• Full return if unwilling to continue premium:
Islamic insurance contract binds the insurer to return the premium if the insured is not willing or not in a position to continue paying the premium. The conventional insurance contract binds the insured to pay certain number of premiums otherwise the paid premiums are forfeited. The poor insured suffers double loss i.e. one due to the circumstances, which make him unable to pay further, and secondly, the insurer takes away his hard earned premiums which he has paid so far.

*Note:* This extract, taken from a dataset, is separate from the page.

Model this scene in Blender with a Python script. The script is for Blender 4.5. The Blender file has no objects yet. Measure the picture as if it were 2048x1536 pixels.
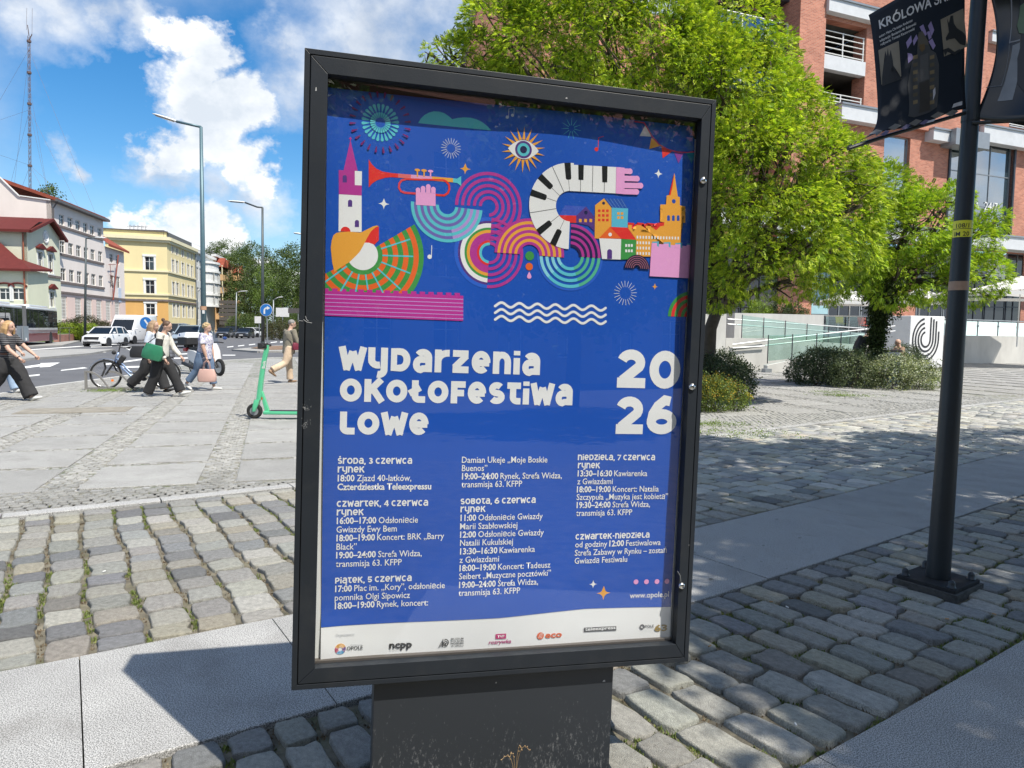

• Investment without interest:
Islamic insurance is free from interest. It is based on the profit sharing financing technique called Al Mudarebah. The insurer invests the cumulated money on profit and loss basis, and yields the profits whereas in the conventional insurance the insurer lends money to the private sector as well as to the state in the form of security, loan, mortgage, finance, etc. and collects a fixed interest. This interest added return is not legitimate to a Muslim living in a Muslim state. (For details, please see the Chapter ‘misconceptions – Riba’)
• Insured gets profit not the bonus:
Islamic insurance contract binds the insurer to share the profit. Since the insurer invests the cumulated amount of premiums, so the yield deserves to be called ‘profit’ whereas in the conventional insurance contract, it is not called profit but ‘bonus’. This is very small share of the actual profit (not more than 10% of the total profit). Point is to be remembered that the bonus is paid only in the life insurance. No profit or bonus is paid in the general insurance except a small discount on renewed policy. The insured sacrifices a large valuable amount only to buy the security, and gets nothing eventually.
• Agent’s commission paid by insurer – not by insured:
In Islamic insurance, the agent gets his commission from the insurer while in the conventional insurance system it is the insured person who pays the commission. Therefore, the premium is less in bank insurance as the bank collects the premium directly from the account without involving any agent. Also, it is seen that the agents offer discount on the premiums as they sacrifice their own share of the commission and share it with the policy buyer. This shows that the commission of the agent is charged to the insured.
• Premium returned in General insurance:
In general insurance of Takaful, in case nothing unexpected happens, the insured gets back the premium in full or part of it with the addition of the profit. In the modern insurance, once the policy matures, the insured gets nothing unless something unexpected happens before the date of maturity.
• Advertising costs:
Due to the enormous competition, the insurers have to use every possible source of advertisement through screen media and paper media. The cost of the advertisement, which is in crores, is deducted from profits. Consequently, on one hand it increases the premium rate and on the other hand the insured loses his margin of profit. In Takaful, insurer is obliged to bear the cost of advertisement. Except the administrative costs, insurer is not authorised to spend as the profit is treated as Amana. The advertisements are for the purpose of introducing the policies, attracting new customers and generating more business. These steps are purely for development and expansion. Therefore, the investors should involve their money instead of involving depositors’ profit.
• Zakat:
In Islamic based insurance, the company pays the Zakat of the insured’s paid premiums as well as on the profit made by the company. The company too pays the Zakat on its own liable income. The Zakat paid on behalf of the insured is deducted from his account. In principle, the amount of Zakat of all the insured is accumulated and used in a more collective and constructive way. This serves the purpose of “Baitul Maal”, which was the first ever social security system.
In the conventional system the insured has to pay his Zakat by himself separately. Since the exact amount of premiums and the bonus is not known to the policy holders, they are not able to pay proper Zakat. Since most of the insured buy the insurance as a saving for the future, they do not remember even to pay Zakat on this amount. As a result, the sum of money he gets at the time of maturity of a policy, is that amount on which the Zakat has not been paid all along the years. Thus the insured is committing sin if a proper account of the Zakat is not maintained all along the years of his insurance policy.
• Distribution of Zakat
Takaful accumulates the Zakat into a large sum and uses collectively to help to a large number of people. In conventional insurance each person pays individually. The amount distributed in bits and pieces does not benefit as many as in the Takaful.